[begin Exercise material]
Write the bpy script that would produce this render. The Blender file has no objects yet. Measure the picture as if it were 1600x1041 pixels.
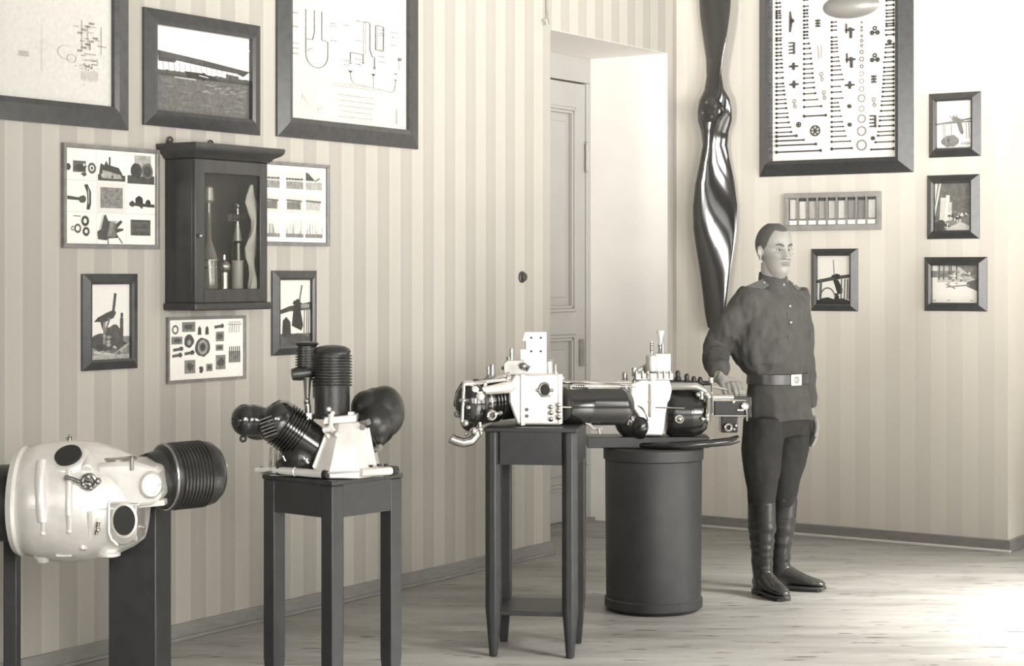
import bpy, bmesh, math, random
from mathutils import Vector, Matrix, noise
SC = bpy.context.scene
COL = SC.collection
V = Vector
random.seed(7)
# ------------------------------------------------------------ camera
F = 2900.0; CX = 800.0; HY = 430.0; H = 1.46
cam_d = bpy.data.cameras.new('camera'); cam = bpy.data.objects.new('camera', cam_d); COL.objects.link(cam)
cam.location = (0, 0, H); cam.rotation_euler = (math.pi/2, 0, 0)
cam_d.sensor_width = 36; cam_d.lens = F/1600*36
cam_d.shift_y = -(520.5-HY)/1600
cam_d.clip_end = 100
SC.camera = cam
def P(x, y, Y):
    return V(((x-CX)/F*Y, Y, H-(y-HY)/F*Y))
# room frame: corner of the two papered walls, directions along them
C0 = V((.9635, 10.875, 0)); U = V((.555, .832, 0)); VV = V((.832, -.555, 0))
def WL(t, z, n=0): return C0+U*t+VV*n+V((0, 0, z))       # long wall, t<0 towards the viewer
def WB(s, z, n=0): return C0+VV*s-U*n+V((0, 0, z))       # end wall
def onL(x, y, n=0):
    r = (x-CX)/F; o = C0+VV*n
    t = (r*o.y-o.x)/(U.x-r*U.y); Y = o.y+U.y*t
    return t, H-(y-HY)/F*Y
def onB(x, y, n=0):
    r = (x-CX)/F; o = C0-U*n
    s = (r*o.y-o.x)/(VV.x-r*VV.y); Y = o.y+VV.y*s
    return s, H-(y-HY)/F*Y
# ------------------------------------------------------------ world, lights, exposure
w = bpy.data.worlds.new('world'); SC.world = w; w.use_nodes = True
w.node_tree.nodes['Background'].inputs[0].default_value = (1, .99, .96, 1)
w.node_tree.nodes['Background'].inputs[1].default_value = .12
SC.view_settings.view_transform = 'Standard'; SC.view_settings.look = 'None'
SC.view_settings.gamma = 1; SC.view_settings.use_curve_mapping = False
SC.view_settings.exposure = -0.08
SC.cycles.max_bounces = 8; SC.cycles.diffuse_bounces = 4; SC.cycles.glossy_bounces = 4
SC.cycles.transparent_max_bounces = 10; SC.cycles.transmission_bounces = 4
SC.cycles.use_denoising = True; SC.cycles.caustics_reflective = False; SC.cycles.caustics_refractive = False
SC.cycles.sample_clamp_indirect = 4
WARM = (1, .972, .93)
def window_light(name, t, v, z, w_, h_, direction, energy, spread):
    d = bpy.data.lights.new(name, 'AREA'); d.shape = 'RECTANGLE'; d.size = w_; d.size_y = h_
    d.energy = energy; d.spread = math.radians(spread); d.color = WARM
    o = bpy.data.objects.new(name, d); COL.objects.link(o)
    o.location = C0+U*t+VV*v+V((0, 0, z))
    o.rotation_euler = direction.to_track_quat('-Z', 'Y').to_euler()
    return o
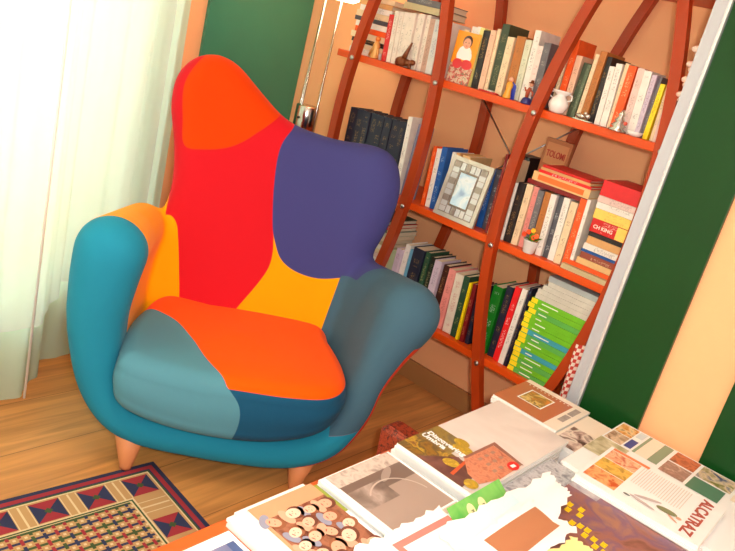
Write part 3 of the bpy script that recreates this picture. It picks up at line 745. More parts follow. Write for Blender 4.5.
# lower shelf, right pile: green magazines with yellow corners, pale ones on top
z = ZC
SP['lime'] = ((112, 190, 32), None, 'lime green'); SP['lime2'] = ((92, 176, 76), None, 'green'); SP['cyan'] = ((60, 160, 176), None, 'teal blue')
SP['palegrey'] = ((204, 198, 184), None, 'pale grey'); SP['bluegrey'] = ((170, 178, 176), None, 'blue-grey')
YT = mat('yellow_tab', (250, 222, 30), .5)
seqc = ['lime2', 'lime', 'lime2', 'lime', 'cyan', 'lime', 'lime', 'lime2', 'cyan', 'lime', 'lime', 'lime', 'lime2', 'lime', 'lime']
for i, c in enumerate(seqc):
    th = .0195
    x0 = -1.072+rnd.uniform(-.004, .004)
    xr = -.845-(.05*max(0, 1-i/8))
    o = flat(x0, xr, z, th-.0006, c, f'{SP[c][2]} magazine with yellow corner, {ORD[i]} from bottom of the green pile', 'magazine', 'green magazines on the lower shelf', 2.392+rnd.uniform(0, .006), .24, 'magazine', 0, True)
    bm = bmesh.new(); w2 = (xr-x0)/2; box(bm, -w2-.0006, -w2+.022+.008*rnd.random(), -.0008, .02, .001, th-.0016); obj('yellow_corner', bm, YT, o)
    bm = bmesh.new(); q = -w2+.04+.012*rnd.random(); box(bm, q, q+rnd.uniform(.02, .07), -.0007, .0, th*.38, th*.56); obj('spine_marking', bm, PAGEW, o)
    z += th
for i, (c, th, x0) in enumerate([('palegrey', .02, -1.062), ('palegrey', .018, -1.06), ('palegrey', .02, -1.045), ('palegrey', .018, -1.03), ('bluegrey', .02, -1.035)]):
    flat(x0, -.845, z, th-.0006, c, f'{SP[c][2]} magazine lying on the green pile, {ORD[i]} of the pale ones from below', 'magazine', 'pale magazines on the green pile', 2.40, .24, 'magazine', 0, True); z += th

# ------------------------------------------------------------------ ornaments
def M(n, c, r=.4, me=0.): return mat(n, c, r, me)
SK = M('skin_tone', (226, 160, 128)); BR = M('bronze_brown', (120, 62, 28), .35, .3); GOLD = M('pale_gold', (214, 150, 80), .35, .3)
# orange bird-like ornament
t = thing('figurine', 'small amber figurine on upper shelf before the flat pile', 'figurine', (-2.06, 2.388, ZA+.0003), 0, None)
bm = bmesh.new(); lathe(bm, [(.018,0),(.020,.004),(.012,.03),(.016,.05),(.010,.065),(.004,.07)], (0,0,0), 16)
tube(bm, [(-.005,0,.05),(-.02,0,.03),(-.03,0,.006)], [.005,.006,.004], 8); tube(bm, [(.005,0,.05),(.014,0,.03),(.016,0,.004)], [.005,.006,.004], 8)
obj('body', bm, GOLD, t, True)
bm = bmesh.new(); ball(bm, (0,0,.077), .011); obj('head', bm, M('amber_head', (226, 120, 40)), t, True)
# bronze animal with raised tail
t = thing('figurine', 'brown animal figurine with upright tail before the white volumes', 'figurine', (-1.90, 2.385, ZA+.0003))
bm = bmesh.new(); ball(bm, (-.01,0,.020), .022, 0, 16, (1.5,.7,.85)); ball(bm, (.042,0,.026), .012, 0, 12, (1.2,.8,.9))
tube(bm, [(.012,0,.02),(.028,0,.022),(.04,0,.026)], [.015,.011,.009], 12); obj('body', bm, BR, t, True)
bm = bmesh.new(); tube(bm, [(-.005,0,.03),(.002,0,.055),(.010,0,.078),(.018,0,.098)], [.012,.009,.006,.003], 10); obj('tail', bm, BR, t, True)
for lx in (-.035, .03):
    bm = bmesh.new(); tube(bm, [(lx,0,.015),(lx+.004,0,0)], [.008,.006], 8); obj('leg', bm, BR, t, True)
# baby photo card
t = thing('photo_card', 'photograph of a baby in white top and red trousers on orange, upper shelf', 'photograph', (-1.632, 2.386, ZA+.0003), 0)
bm = bmesh.new(); box(bm, -.052, .052, 0, .0015, 0, .186); c1 = obj('card', bm, M('photo_orange', (240, 150, 24), .35), t)
bm = bmesh.new(); poly(bm, [(-.052,-.0004,0),(.052,-.0004,0),(.052,-.0004,.062),(-.052,-.0004,.07)]); obj('photo_foreground', bm, picmat('photo_meadow', [(150,130,110),(210,190,160),(190,60,60),(110,120,90)], 70), t)
def disc(bm, cx, cz, rx, rz, y, mi=0, n=20): poly(bm, [(cx+rx*math.cos(2*PI*k/n), y, cz+rz*math.sin(2*PI*k/n)) for k in range(n)], mi)
bm = bmesh.new()
disc(bm, 0, .112, .030, .026, -.0008, 0); disc(bm, -.022, .1, .011, .018, -.0009, 0); disc(bm, .024, .1, .011, .018, -.0009, 0)
disc(bm, -.020, .070, .022, .018, -.0011, 1); disc(bm, .022, .072, .024, .018, -.0011, 1)
disc(bm, .002, .152, .021, .023, -.0012, 2); disc(bm, .001, .146, .017, .019, -.0014, 3)
disc(bm, -.006, .149, .0022, .0018, -.0016, 2); disc(bm, .008, .149, .0022, .0018, -.0016, 2); disc(bm, .001, .137, .004, .0014, -.0016, 1)
obj('baby_picture', bm, [M('baby_white', (236,230,224)), M('baby_red', (214,50,56)), M('baby_hair', (70,40,34)), SK], t, 'keep')
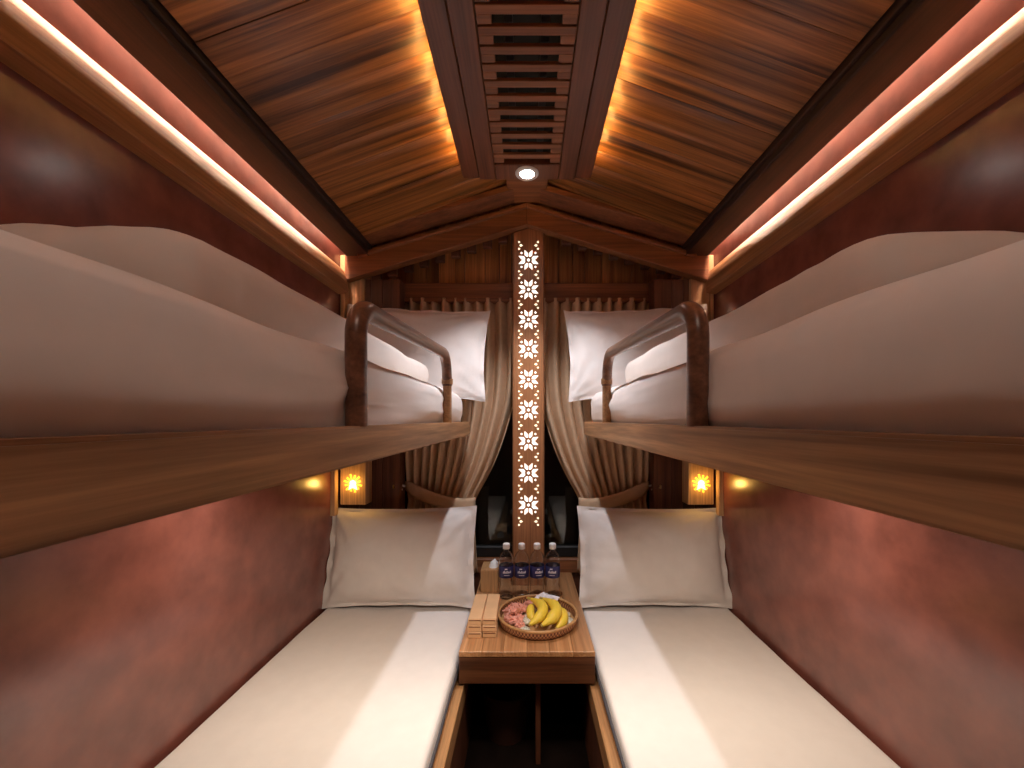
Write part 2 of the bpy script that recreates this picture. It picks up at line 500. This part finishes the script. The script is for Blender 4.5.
def pillow(name, label, w, h, T, M, seed, pinch=.05, flange=.035, group=None, ears=(0, 0, 0, 0)):
    n = 40; bm = bmesh.new(); G = {}
    def surf(u, v, sgn):
        fu, fv = 1 - pinch * (1 - v * v), 1 - pinch * .9 * (1 - u * u)
        x, y = w / 2 * u * fu, h / 2 * v * fv
        c = (abs(u * v)) ** 6; rc = 1 - .025 * abs(u * v) ** 8; x *= rc; y *= rc
        ei = (1 if u > 0 else 0) + (2 if v > 0 else 0)
        x += c * ears[ei] * (1 if u > 0 else -1) * .7; y += c * ears[ei] * (1 if v > 0 else -1)
        uu, vv = min(1, abs(u) / (1 - flange)), min(1, abs(v) / (1 - flange))
        t = T * (max(0, 1 - uu ** 2.6) ** .55) * (max(0, 1 - vv ** 2.6) ** .55)
        edge = max(abs(u), abs(v))
        r = math.hypot(u, v)
        ang = math.atan2(abs(v) - 1.0, abs(u) - 1.0)
        wr = .012 * noise.noise(Vector((ang * 6 + seed, seed, sgn))) * min(1, max(0, (r - .55) * 1.6)) * (1 if t > .004 else .4)
        wr += .010 * noise.noise(Vector((u * 2 + seed, v * 2, seed * 2)))
        wr += .004 * noise.noise(Vector((u * 7 + seed, v * 5, seed + 4)))
        # edge seam ripple
        rip = .006 * math.sin(12 * (u if abs(v) > abs(u) else v) + seed) * (1 if edge > .96 else 0)
        return Vector((x, y, sgn * (t + .0022) + wr * (1 if sgn > 0 else .3) + rip))
    for sgn in (1, -1):
        for i in range(n + 1):
            for j in range(n + 1):
                u, v = math.sin(PI / 2 * (2 * i / n - 1)) * .35 + (2 * i / n - 1) * .65, math.sin(PI / 2 * (2 * j / n - 1)) * .35 + (2 * j / n - 1) * .65
                if i in (0, n) or j in (0, n):
                    if sgn == -1: G[sgn, i, j] = G[1, i, j]; continue
                G[sgn, i, j] = bm.verts.new(surf(u, v, sgn))
        for i in range(n):
            for j in range(n):
                q = (G[sgn, i, j], G[sgn, i + 1, j], G[sgn, i + 1, j + 1], G[sgn, i, j + 1])
                try: bm.faces.new(q if sgn > 0 else q[::-1])
                except ValueError: pass
    bmesh.ops.transform(bm, matrix=M, verts=bm.verts[:])
    return obj(name, bm, PILLOW, smooth=70, label=label, cat='pillow', group=group)


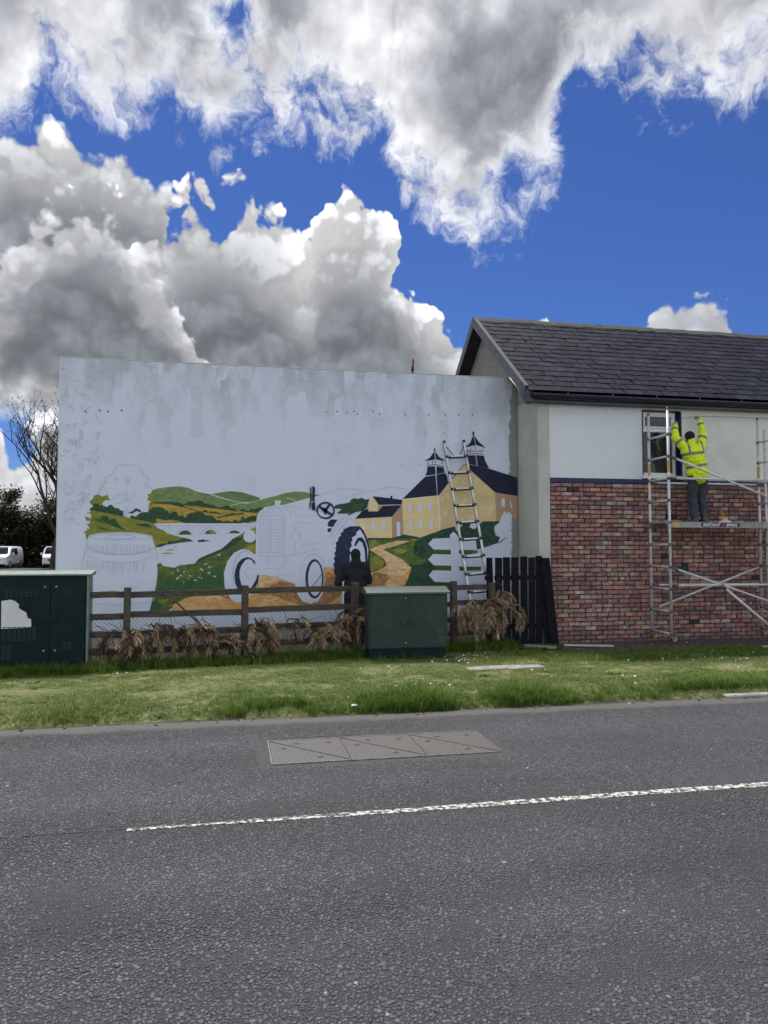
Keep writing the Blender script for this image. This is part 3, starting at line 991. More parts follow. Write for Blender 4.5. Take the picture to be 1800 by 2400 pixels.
def slate_mesh(seed, w):   # one slate, lower edge at the origin
    rg = random.Random(seed)
    mb = MB(); hw = w / 2 - 0.004; L = gauge * 1.28; th = 0.008
    P = [(-hw, 0), (hw, 0), (hw, L), (-hw, L)]
    P = [(x + rg.uniform(-.004, .004), y + (rg.uniform(-.007, .007) if y == 0 else 0)) for x, y in P]
    # chipped lower corner now and then
    if rg.random() < 0.5: P = [(P[0][0] + 0.025, P[0][1]), P[1], P[2], P[3], (P[0][0], P[0][1] + 0.02)]
    n = len(P)
    lift = lambda y: 0.013 * (1 - y / L)
    top = [Vector((x, 0, 0)) + us * y + un * (lift(y) + th) for x, y in P]
    bot = [Vector((x, 0, 0)) + us * y + un * lift(y) for x, y in P]
    a = mb.verts(top); c = mb.verts(bot)
    mb.face([a + i for i in range(n)]); mb.face([c + i for i in reversed(range(n))])
    for i in range(n): mb.face((a + (i + 1) % n, a + i, c + i, c + (i + 1) % n))
    return mb
slate_mb = [slate_mesh(200 + k, SWID + d) for k, d in enumerate((0, 0.0, -0.015, 0.0, -0.03, 0.0, 0.0, -0.01, -0.5 * SWID))]
slate_me = [s.mesh('slate', M['slate']) for s in slate_mb]
for me_ in slate_me:
    bm = bmesh.new(); bm.from_mesh(me_); bmesh.ops.recalc_face_normals(bm, faces=bm.faces); bm.to_mesh(me_); bm.free()
vis_s, hid_s = [], []
for j in range(ROWS):
    base = Vector((0, EY, EZ)) + us * (gauge * j - 0.02)
    x = XV + 0.012 + SWID * 0.5
    if j % 2:
        vis_s.append((Vector((XV + 0.012 + SWID * 0.25, 0, 0)) + base, 8, 0.0)); x += SWID * 0.5
    while x < XE:
        k = RNG.randrange(8)
        item = (Vector((x + RNG.uniform(-.008, .008), 0, 0)) + base + un * RNG.uniform(0, .004), k, RNG.uniform(-.018, .018))
        (vis_s if x < 13.2 else hid_s).append(item)
        x += SWID
vis_s.sort(key=lambda s: (s[0] - Vector((0, 0, EYE))).length)
for p, k, rz in vis_s[:300]:
    o = obj('slate', slate_me[k], roof)
    o.location = (p.x - lx, p.y - ly, p.z - lz); o.rotation_euler = (0, rz * 0.4, rz)
mb = MB()
for p, k, rz in vis_s[300:] + hid_s:
    s_ = slate_mb[k]
    a = mb.verts([Vector(q) + p for q in s_.v])
    for f in s_.f: mb.face([a + i for i in f])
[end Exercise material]
▶ **Problem details**
List the lines of the material in which the word "objects" occurs.

▶ **Reply to the exercise**
Write the bpy script that would produce this render. The Blender file has no objects yet. Measure the picture as if it were 1600x1041 pixels.
cam_d = bpy.data.cameras.new('camera'); cam = bpy.data.objects.new('camera', cam_d); COL.objects.link(cam)
    o = bpy.data.objects.new(name, d); COL.objects.link(o)